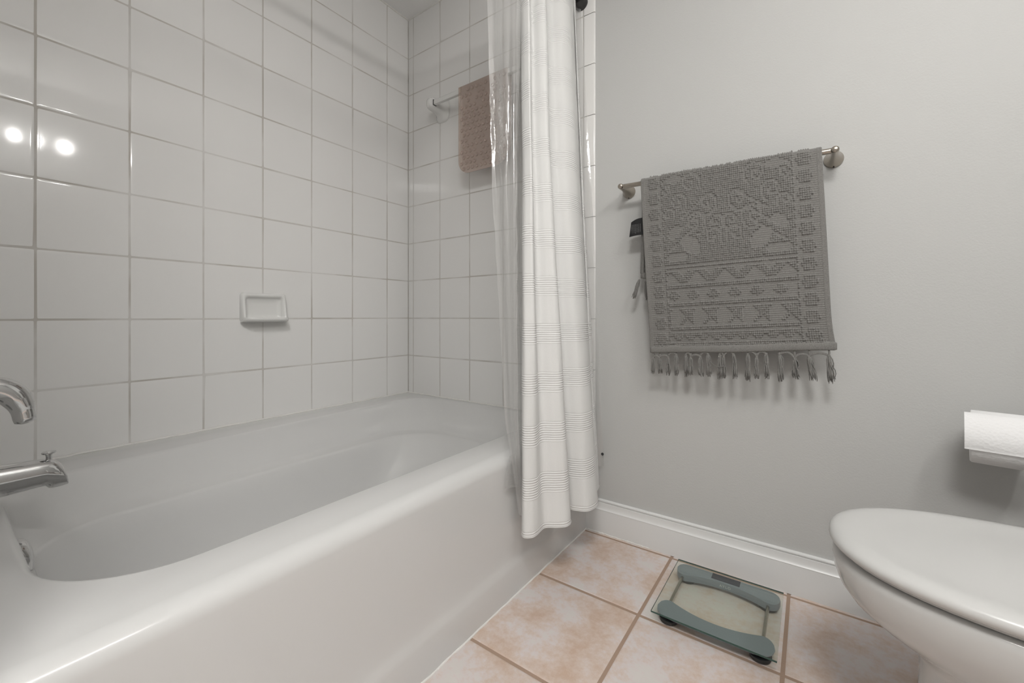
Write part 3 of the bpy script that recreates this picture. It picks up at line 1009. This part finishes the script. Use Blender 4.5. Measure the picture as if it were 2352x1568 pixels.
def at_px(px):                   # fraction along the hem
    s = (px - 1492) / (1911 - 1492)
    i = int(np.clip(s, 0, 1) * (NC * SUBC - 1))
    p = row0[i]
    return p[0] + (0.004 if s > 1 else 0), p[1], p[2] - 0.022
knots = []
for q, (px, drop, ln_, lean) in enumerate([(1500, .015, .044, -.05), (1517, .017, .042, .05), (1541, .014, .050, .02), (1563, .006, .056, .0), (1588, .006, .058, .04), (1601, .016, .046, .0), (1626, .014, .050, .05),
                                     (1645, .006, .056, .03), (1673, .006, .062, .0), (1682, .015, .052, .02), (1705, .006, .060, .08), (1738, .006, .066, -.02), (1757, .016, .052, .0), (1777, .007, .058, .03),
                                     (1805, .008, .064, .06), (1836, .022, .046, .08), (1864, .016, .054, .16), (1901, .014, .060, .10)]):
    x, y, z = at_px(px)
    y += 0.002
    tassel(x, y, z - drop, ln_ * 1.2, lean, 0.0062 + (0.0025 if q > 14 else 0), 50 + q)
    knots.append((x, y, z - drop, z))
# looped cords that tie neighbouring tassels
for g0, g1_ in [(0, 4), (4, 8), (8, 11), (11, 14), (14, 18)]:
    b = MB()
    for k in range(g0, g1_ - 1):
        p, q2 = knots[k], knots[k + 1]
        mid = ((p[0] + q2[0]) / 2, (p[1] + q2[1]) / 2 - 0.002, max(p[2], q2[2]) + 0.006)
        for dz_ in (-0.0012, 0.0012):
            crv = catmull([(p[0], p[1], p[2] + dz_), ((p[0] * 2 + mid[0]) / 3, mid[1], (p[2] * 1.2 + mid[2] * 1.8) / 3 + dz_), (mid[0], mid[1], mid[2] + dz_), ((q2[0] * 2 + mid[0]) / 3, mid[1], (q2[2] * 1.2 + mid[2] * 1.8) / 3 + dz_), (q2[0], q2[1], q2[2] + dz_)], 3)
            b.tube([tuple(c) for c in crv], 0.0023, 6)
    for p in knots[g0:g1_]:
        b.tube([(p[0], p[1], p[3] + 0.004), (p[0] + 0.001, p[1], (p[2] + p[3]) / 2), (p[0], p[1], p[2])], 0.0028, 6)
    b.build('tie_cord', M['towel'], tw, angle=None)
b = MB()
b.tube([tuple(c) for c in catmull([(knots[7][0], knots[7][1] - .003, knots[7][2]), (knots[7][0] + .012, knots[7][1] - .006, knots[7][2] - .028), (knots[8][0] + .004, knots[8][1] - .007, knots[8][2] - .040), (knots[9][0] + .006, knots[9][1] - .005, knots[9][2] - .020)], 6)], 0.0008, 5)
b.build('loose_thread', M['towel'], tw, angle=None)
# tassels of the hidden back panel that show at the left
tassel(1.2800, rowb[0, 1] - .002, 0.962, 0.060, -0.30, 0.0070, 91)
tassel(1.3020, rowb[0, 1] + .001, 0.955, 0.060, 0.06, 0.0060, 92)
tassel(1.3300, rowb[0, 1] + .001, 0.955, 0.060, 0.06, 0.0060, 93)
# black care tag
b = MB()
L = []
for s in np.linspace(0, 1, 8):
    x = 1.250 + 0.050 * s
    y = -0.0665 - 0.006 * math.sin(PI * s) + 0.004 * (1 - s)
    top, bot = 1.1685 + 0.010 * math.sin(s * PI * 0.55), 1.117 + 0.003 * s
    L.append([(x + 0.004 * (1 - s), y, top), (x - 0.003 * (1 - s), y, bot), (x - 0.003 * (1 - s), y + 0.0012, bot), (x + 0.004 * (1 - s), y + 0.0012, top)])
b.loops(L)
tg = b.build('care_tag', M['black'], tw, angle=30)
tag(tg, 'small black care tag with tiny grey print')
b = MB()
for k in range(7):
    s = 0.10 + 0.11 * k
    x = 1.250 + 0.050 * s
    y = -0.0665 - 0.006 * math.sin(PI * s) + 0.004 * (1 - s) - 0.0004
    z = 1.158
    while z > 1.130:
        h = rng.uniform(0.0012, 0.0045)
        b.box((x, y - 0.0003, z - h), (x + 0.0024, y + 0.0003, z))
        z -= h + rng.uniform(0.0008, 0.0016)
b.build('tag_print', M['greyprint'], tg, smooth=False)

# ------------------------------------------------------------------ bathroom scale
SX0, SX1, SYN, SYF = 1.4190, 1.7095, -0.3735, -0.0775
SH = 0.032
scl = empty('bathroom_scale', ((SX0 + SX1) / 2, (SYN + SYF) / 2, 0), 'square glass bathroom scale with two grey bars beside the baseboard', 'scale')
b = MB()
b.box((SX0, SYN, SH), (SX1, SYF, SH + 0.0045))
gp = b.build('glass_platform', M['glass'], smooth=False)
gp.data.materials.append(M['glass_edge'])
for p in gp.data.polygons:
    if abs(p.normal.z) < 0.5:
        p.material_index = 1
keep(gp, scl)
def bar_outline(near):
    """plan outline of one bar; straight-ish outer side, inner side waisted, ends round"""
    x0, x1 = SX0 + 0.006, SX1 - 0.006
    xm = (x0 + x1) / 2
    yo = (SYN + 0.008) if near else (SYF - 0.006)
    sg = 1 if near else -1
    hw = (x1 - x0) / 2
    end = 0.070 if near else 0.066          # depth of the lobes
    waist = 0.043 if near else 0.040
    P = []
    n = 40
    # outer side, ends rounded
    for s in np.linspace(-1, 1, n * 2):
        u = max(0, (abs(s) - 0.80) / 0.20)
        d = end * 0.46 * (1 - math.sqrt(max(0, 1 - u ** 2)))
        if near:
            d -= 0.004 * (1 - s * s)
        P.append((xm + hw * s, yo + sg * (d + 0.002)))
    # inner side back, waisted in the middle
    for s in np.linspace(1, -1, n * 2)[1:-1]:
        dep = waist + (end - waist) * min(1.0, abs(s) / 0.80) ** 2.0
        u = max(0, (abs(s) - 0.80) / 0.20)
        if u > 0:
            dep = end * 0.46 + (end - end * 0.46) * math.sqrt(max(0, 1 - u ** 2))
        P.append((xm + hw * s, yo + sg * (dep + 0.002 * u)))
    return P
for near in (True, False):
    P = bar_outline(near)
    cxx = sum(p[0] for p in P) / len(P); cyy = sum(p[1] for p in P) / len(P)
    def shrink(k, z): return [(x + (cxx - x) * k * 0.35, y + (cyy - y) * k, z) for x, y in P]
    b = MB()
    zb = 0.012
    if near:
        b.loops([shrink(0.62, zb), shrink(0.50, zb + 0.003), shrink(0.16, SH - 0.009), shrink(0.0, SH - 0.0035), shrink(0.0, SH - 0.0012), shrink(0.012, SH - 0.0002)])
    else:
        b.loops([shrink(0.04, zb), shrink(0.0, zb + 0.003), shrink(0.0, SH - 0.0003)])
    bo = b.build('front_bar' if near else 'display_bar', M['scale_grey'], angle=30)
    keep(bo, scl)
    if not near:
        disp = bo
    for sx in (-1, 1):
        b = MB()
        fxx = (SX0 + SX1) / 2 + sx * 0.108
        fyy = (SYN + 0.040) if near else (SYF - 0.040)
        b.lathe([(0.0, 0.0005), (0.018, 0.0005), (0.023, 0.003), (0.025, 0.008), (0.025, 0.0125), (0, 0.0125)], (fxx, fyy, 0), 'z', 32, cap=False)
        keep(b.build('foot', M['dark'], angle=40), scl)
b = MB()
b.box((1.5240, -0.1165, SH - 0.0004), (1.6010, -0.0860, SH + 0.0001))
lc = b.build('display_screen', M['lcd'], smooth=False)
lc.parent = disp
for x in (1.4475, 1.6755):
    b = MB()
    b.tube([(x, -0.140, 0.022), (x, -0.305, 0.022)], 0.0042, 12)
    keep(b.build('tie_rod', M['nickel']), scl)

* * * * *

→ Required work
Take each line containing the string "that" and copy it out.

→ The reply
Write part 3 of the bpy script that recreates this picture. It picks up at line 1009. This part finishes the script. Use Blender 4.5. Measure the picture as if it were 2352x1568 pixels.
# looped cords that tie neighbouring tassels
# tassels of the hidden back panel that show at the left